L’enseignant est tout-puissant, il a le savoir, le pouvoir et la complicité de tous.

Je ne vais pas t’ennuyer avec des références historiques, mais cela m’a beaucoup intéressée d’apprendre comment les écoles normales, au début du siècle, formaient instituteurs et institutrices comme des sortes de « prêtres laïcs » ; il s’agissait effectivement de constituer un pendant au clergé et, pour cela, viser à une sorte de sainteté. Le respect intégral des « vertus laïques » faisait des maîtres des personnes revêtues d’une dignité spéciale. (Ils reviennent de loin : quand on pense que les Romains confiaient le « vil » métier d’instituteur à des esclaves !) Il reste de cette consécration du XIXe siècle bien plus que ne croient ordinairement les intellectuels.

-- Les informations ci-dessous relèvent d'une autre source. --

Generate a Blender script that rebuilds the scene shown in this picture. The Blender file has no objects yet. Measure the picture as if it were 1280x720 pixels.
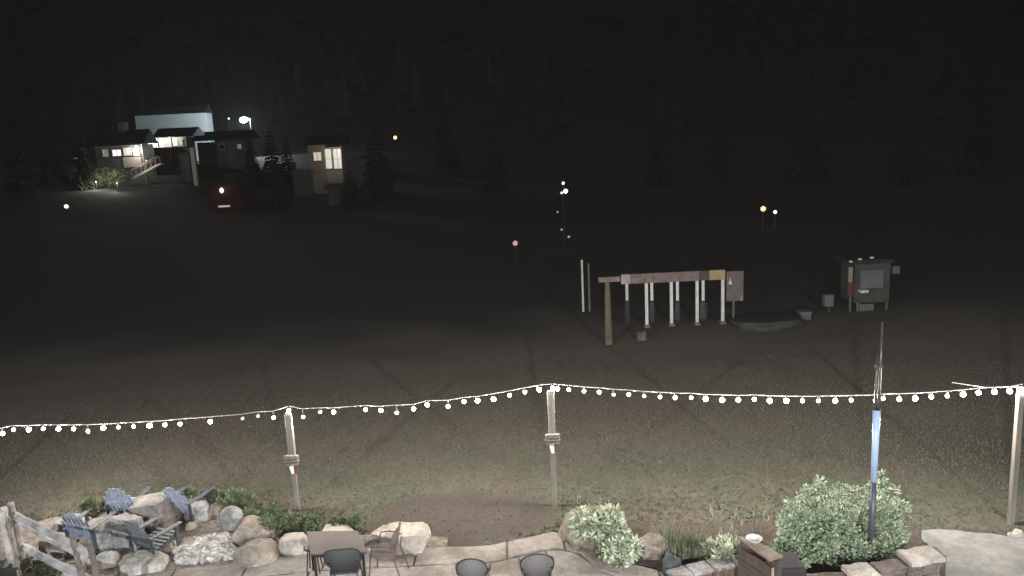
import bpy, bmesh, math, random
import numpy as np
from mathutils import Vector, Matrix, noise, Quaternion
R = math.radians
rnd = random.Random(7)
sc = bpy.context.scene
col = sc.collection

# ------------------------------------------------------------ camera, night sky, exposure
PITCH, ROLL, FPX, CAMH = R(10.8), R(2.7), 1000.0, 7.0
fwd = Vector((0, math.cos(PITCH), -math.sin(PITCH)))
r0 = Vector((1, 0, 0)); u0 = Vector((0, math.sin(PITCH), math.cos(PITCH)))
rgt = math.cos(ROLL)*r0 - math.sin(ROLL)*u0
upv = math.cos(ROLL)*u0 + math.sin(ROLL)*r0
cd = bpy.data.cameras.new('camera'); cam = bpy.data.objects.new('camera', cd); col.objects.link(cam)
cd.sensor_width = 36; cd.lens = 36*FPX/1280; cd.clip_start = .1; cd.clip_end = 3000
cam.matrix_world = Matrix(((rgt.x, upv.x, -fwd.x, 0), (rgt.y, upv.y, -fwd.y, 0), (rgt.z, upv.z, -fwd.z, CAMH), (0, 0, 0, 1)))
sc.camera = cam
w = bpy.data.worlds.new('World'); sc.world = w; w.use_nodes = True
bgn = w.node_tree.nodes['Background']
bgn.inputs[0].default_value = (1.0, .985, .97, 1); bgn.inputs[1].default_value = .035     # glow of the night sky over the valley
sc.view_settings.view_transform = 'Standard'; sc.view_settings.look = 'None'
sc.view_settings.exposure = 0; sc.view_settings.gamma = 1
sc.cycles.use_denoising = True
sc.cycles.max_bounces = 5; sc.cycles.diffuse_bounces = 3
sc.cycles.sample_clamp_indirect = 3

FLOODS = [  # x, y, z, aim, watts, colour, cone
    ((-9.0, .2, 5.6), (-6.5, 20, 0), 6600, (.86, .93, 1.0), 100),
    ((.8, .2, 4.6), (-.2, 19.0, 0), 4600, (1.0, .92, .83), 105),
    ((7.5, .2, 5.2), (6.0, 19.0, 0), 5900, (.90, .97, 1.0), 95)]
HAZE = .00045
BULB_W, BULB_COL = 38.0, (1.0, .89, .78)

# ------------------------------------------------------------ placing
def ray(x, y): return fwd + rgt*((x-640)/FPX) - upv*((y-360)/FPX)
def G(x, y, z=0.0):
    d = ray(x, y); return d*((z-CAMH)/d.z) + Vector((0, 0, CAMH))
def W(x, y, D):
    d = ray(x, y); return d*(D/d.y) + Vector((0, 0, CAMH))
def sstep(a, b, t):
    t = max(0., min(1., (t-a)/(b-a))); return t*t*(3-2*t)
def terr(x, y):
    z = 0.
    if y > 34:
        side = sstep(-32, -43, x); s2 = sstep(10, -28, x)
        z += 3.5*side*sstep(50, 92, y) + 1.0*(1-side)*sstep(92, 101, y)
        z += 4.6*sstep(99, 118, y)*s2*(1-side*.6)
        z += 95*sstep(130, 420, y) + 70*sstep(400, 900, y)
        z += noise.noise(Vector((x*.03, y*.03, 0)))*.5*sstep(50, 140, y)
        z += noise.noise(Vector((x*.006, y*.006, 3)))*22*sstep(150, 420, y)
    return z

# ------------------------------------------------------------ materials
MATS = {}
def mat(name, c, c2=None, scale=4, rough=.8, bump=0, bscale=None, metal=0, detail=6, island=0, stretch=None, coord='Object', speck=0):
    if name in MATS: return MATS[name]
    m = bpy.data.materials.new(name); m.use_nodes = True; nt = m.node_tree; N = nt.nodes; L = nt.links
    b = N['Principled BSDF']; b.inputs['Roughness'].default_value = rough; b.inputs['Metallic'].default_value = metal
    tc = N.new('ShaderNodeTexCoord'); out = tc.outputs[coord]
    if stretch:
        mp = N.new('ShaderNodeMapping'); mp.inputs['Scale'].default_value = stretch; L.new(out, mp.inputs[0]); out = mp.outputs[0]
    n = N.new('ShaderNodeTexNoise'); n.inputs['Scale'].default_value = scale; n.inputs['Detail'].default_value = detail
    n.inputs['Roughness'].default_value = .65; L.new(out, n.inputs['Vector'])
    cr = N.new('ShaderNodeValToRGB'); cr.color_ramp.elements[0].position = .36; cr.color_ramp.elements[1].position = .64
    cr.color_ramp.elements[0].color = (*c, 1); cr.color_ramp.elements[1].color = (*(c2 or [min(1, v*1.35) for v in c]), 1)
    L.new(n.outputs['Fac'], cr.inputs[0]); cur = cr.outputs[0]
    if speck:
        s3 = N.new('ShaderNodeTexNoise'); s3.inputs['Scale'].default_value = scale*6; s3.inputs['Detail'].default_value = 10; s3.inputs['Roughness'].default_value = .8; L.new(out, s3.inputs['Vector'])
        h3 = N.new('ShaderNodeHueSaturation'); m3 = N.new('ShaderNodeMapRange'); m3.inputs[1].default_value = .35; m3.inputs[2].default_value = .65; m3.inputs[3].default_value = 1-speck; m3.inputs[4].default_value = 1+speck*.6
        L.new(s3.outputs['Fac'], m3.inputs[0]); L.new(m3.outputs[0], h3.inputs['Value']); L.new(cur, h3.inputs['Color']); cur = h3.outputs[0]
    if island:
        g = N.new('ShaderNodeNewGeometry'); hs = N.new('ShaderNodeHueSaturation')
        mr = N.new('ShaderNodeMapRange'); mr.inputs[3].default_value = 1-island; mr.inputs[4].default_value = 1+island
        L.new(g.outputs['Random Per Island'], mr.inputs[0]); L.new(mr.outputs[0], hs.inputs['Value']); L.new(cur, hs.inputs['Color']); cur = hs.outputs[0]
    L.new(cur, b.inputs['Base Color'])
    if bump:
        n2 = N.new('ShaderNodeTexNoise'); n2.inputs['Scale'].default_value = bscale or scale*4; n2.inputs['Detail'].default_value = 8; L.new(out, n2.inputs['Vector'])
        bp = N.new('ShaderNodeBump'); bp.inputs['Strength'].default_value = min(1, bump); bp.inputs['Distance'].default_value = .02*max(1, bump); L.new(n2.outputs['Fac'], bp.inputs['Height']); L.new(bp.outputs[0], b.inputs['Normal'])
    MATS[name] = m; return m
def emit(name, c, s, base=(.8, .8, .8)):
    if name in MATS: return MATS[name]
    m = bpy.data.materials.new(name); m.use_nodes = True; b = m.node_tree.nodes['Principled BSDF']
    b.inputs['Base Color'].default_value = (*base, 1); b.inputs['Roughness'].default_value = .3
    b.inputs['Emission Color'].default_value = (*c, 1); b.inputs['Emission Strength'].default_value = s
    MATS[name] = m; return m
wood_weathered = mat('weathered_wood', (.10, .092, .08), (.215, .20, .18), 5, .85, .6, 20, stretch=(1, 1, .12))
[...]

Face aux enseignants ou aux médecins, même sadiques, les parents se retrouvent plus que les non-parents dans une gangue d’impuissance, tant ils ont peur des représailles, effectivement possibles, sur l’enfant. Toubibs et professeurs sont maîtres d’un avenir sur lequel ils ont un pouvoir réel. Reste aux mères à faire du charme (les pères sont le plus souvent absents, il ne leur apparaît pas aussi « naturel » qu’aux femmes de se trouver en situation d’infériorité). Les opprimés en l’occurrence sont loin d’être révolutionnaires. L’hostilité plus ou moins larvée entre parents et enseignants revêt bien rarement celle d’une alliance entre parents et enfants humiliés contre les maîtres et seigneurs, mais d’une jalousie entre deux gangs de racketteurs sur le bas monde enfantin.

Deux cas de figure : ou bien on est de situation modeste et, c’est simple, face aux profs, on la boucle. Quitte à râler qu’à l’école on n’apprend plus aux enfants à vivre, que, de notre temps, on devait filer doux et qu’on savait dresser la jeunesse. Ou bien on a fait « les écoles » et, selon son grade, ou peut parler d’égal à égal ou en supérieur aux enseignants.